* DESCRIPTION OF THE TASK *
Type the records out again in full, exactly.

____________________

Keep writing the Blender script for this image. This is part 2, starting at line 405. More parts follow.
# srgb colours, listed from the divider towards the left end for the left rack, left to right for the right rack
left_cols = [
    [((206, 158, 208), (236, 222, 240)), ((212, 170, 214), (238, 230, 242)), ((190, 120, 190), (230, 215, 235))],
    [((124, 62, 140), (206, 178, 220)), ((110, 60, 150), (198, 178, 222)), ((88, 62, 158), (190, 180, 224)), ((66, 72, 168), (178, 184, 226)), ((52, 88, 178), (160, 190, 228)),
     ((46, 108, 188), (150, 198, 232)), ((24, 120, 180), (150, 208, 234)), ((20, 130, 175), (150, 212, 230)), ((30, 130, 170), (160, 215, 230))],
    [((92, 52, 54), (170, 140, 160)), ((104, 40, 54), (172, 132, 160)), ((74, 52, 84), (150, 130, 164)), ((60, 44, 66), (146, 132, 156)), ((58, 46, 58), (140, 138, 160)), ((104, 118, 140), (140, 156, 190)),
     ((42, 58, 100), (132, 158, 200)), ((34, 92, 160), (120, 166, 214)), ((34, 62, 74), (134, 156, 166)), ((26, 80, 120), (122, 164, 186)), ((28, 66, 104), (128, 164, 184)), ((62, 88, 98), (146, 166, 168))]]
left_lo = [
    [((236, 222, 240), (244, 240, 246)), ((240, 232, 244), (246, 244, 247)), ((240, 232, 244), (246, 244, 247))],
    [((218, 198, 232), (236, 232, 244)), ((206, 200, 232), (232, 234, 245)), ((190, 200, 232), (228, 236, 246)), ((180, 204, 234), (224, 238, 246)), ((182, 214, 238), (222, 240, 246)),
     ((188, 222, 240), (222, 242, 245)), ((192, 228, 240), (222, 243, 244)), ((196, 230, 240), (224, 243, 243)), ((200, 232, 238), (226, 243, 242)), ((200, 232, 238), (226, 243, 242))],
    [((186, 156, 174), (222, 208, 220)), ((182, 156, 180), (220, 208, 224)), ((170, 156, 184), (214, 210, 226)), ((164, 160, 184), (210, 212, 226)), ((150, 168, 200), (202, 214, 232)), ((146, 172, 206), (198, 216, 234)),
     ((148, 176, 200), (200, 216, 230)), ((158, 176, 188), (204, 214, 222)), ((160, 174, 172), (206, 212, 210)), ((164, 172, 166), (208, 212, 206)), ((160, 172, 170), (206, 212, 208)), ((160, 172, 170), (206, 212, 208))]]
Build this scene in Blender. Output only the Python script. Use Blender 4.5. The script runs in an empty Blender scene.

____________________

* THE RESPONSE *
Keep writing the Blender script for this image. This is part 2, starting at line 405. More parts follow.
# srgb colours, listed from the divider towards the left end for the left rack, left to right for the right rack
left_cols = [
    [((206, 158, 208), (236, 222, 240)), ((212, 170, 214), (238, 230, 242)), ((190, 120, 190), (230, 215, 235))],
    [((124, 62, 140), (206, 178, 220)), ((110, 60, 150), (198, 178, 222)), ((88, 62, 158), (190, 180, 224)), ((66, 72, 168), (178, 184, 226)), ((52, 88, 178), (160, 190, 228)),
     ((46, 108, 188), (150, 198, 232)), ((24, 120, 180), (150, 208, 234)), ((20, 130, 175), (150, 212, 230)), ((30, 130, 170), (160, 215, 230))],
    [((92, 52, 54), (170, 140, 160)), ((104, 40, 54), (172, 132, 160)), ((74, 52, 84), (150, 130, 164)), ((60, 44, 66), (146, 132, 156)), ((58, 46, 58), (140, 138, 160)), ((104, 118, 140), (140, 156, 190)),
     ((42, 58, 100), (132, 158, 200)), ((34, 92, 160), (120, 166, 214)), ((34, 62, 74), (134, 156, 166)), ((26, 80, 120), (122, 164, 186)), ((28, 66, 104), (128, 164, 184)), ((62, 88, 98), (146, 166, 168))]]
left_lo = [
    [((236, 222, 240), (244, 240, 246)), ((240, 232, 244), (246, 244, 247)), ((240, 232, 244), (246, 244, 247))],
    [((218, 198, 232), (236, 232, 244)), ((206, 200, 232), (232, 234, 245)), ((190, 200, 232), (228, 236, 246)), ((180, 204, 234), (224, 238, 246)), ((182, 214, 238), (222, 240, 246)),
     ((188, 222, 240), (222, 242, 245)), ((192, 228, 240), (222, 243, 244)), ((196, 230, 240), (224, 243, 243)), ((200, 232, 238), (226, 243, 242)), ((200, 232, 238), (226, 243, 242))],
    [((186, 156, 174), (222, 208, 220)), ((182, 156, 180), (220, 208, 224)), ((170, 156, 184), (214, 210, 226)), ((164, 160, 184), (210, 212, 226)), ((150, 168, 200), (202, 214, 232)), ((146, 172, 206), (198, 216, 234)),
     ((148, 176, 200), (200, 216, 230)), ((158, 176, 188), (204, 214, 222)), ((160, 174, 172), (206, 212, 210)), ((164, 172, 166), (208, 212, 206)), ((160, 172, 170), (206, 212, 208)), ((160, 172, 170), (206, 212, 208))]]
Build this scene in Blender. Output only the Python script. Use Blender 4.5. The script runs in an empty Blender scene.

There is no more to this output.